Optimization paths: compute only the diagonal band of the table (if edit distance is small), or use a rolling two-row approach that keeps only the current and previous rows in memory. Neither is implemented here — for the component's target use case (configuration review, template comparison), the simple 2D table is sufficient.

Business Impact

DiffViewer shows up in configuration editors, version history panels, template editors, and code review tools. Showing what changed — not just new and old states — reduces cognitive load when reviewing updates.
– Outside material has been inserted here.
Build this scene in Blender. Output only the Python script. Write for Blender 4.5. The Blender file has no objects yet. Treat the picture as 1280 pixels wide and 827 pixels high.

For client projects involving document workflows (contracts, specifications, policy documents), a DiffViewer turns "what changed in revision 3?" from a manual comparison into a one-glance answer.

Something to Try

If you need a simple diff in your own project, the LCS core is about 30 lines:

function diff(oldLines: string[], newLines: string[]) {
  const m = oldLines.length, n = newLines.length;
  const table = Array.from({ length: m + 1 }, () => new Array(n + 1).fill(0));
  for (let i = 1; i <= m; i++)
    for (let j = 1; j <= n; j++)
      table[i][j] = oldLines[i-1] === newLines[j-1]
        ? table[i-1][j-1] + 1
        : Math.max(table[i-1][j], table[i][j-1]);

  const changes: Array<{ type: 'equal'|'insert'|'delete'; content: string }> = [];
  let i = m, j = n;
  while (i > 0 || j > 0) {
    if (i > 0 && j > 0 && oldLines[i-1] === newLines[j-1]) {
      changes.push({ type: 'equal', content: oldLines[i-1] }); i--; j--;
    } else if (j > 0 && (i === 0 || table[i][j-1] >= table[i-1][j])) {
      changes.push({ type: 'insert', content: newLines[j-1] }); j--;
    } else {
      changes.push({ type: 'delete', content: oldLines[i-1] }); i--;
    }
  }
  return changes.reverse();
}

No dependency. Feed it two string arrays, get a change list. Build the hunk grouping on top if you need context collapsing.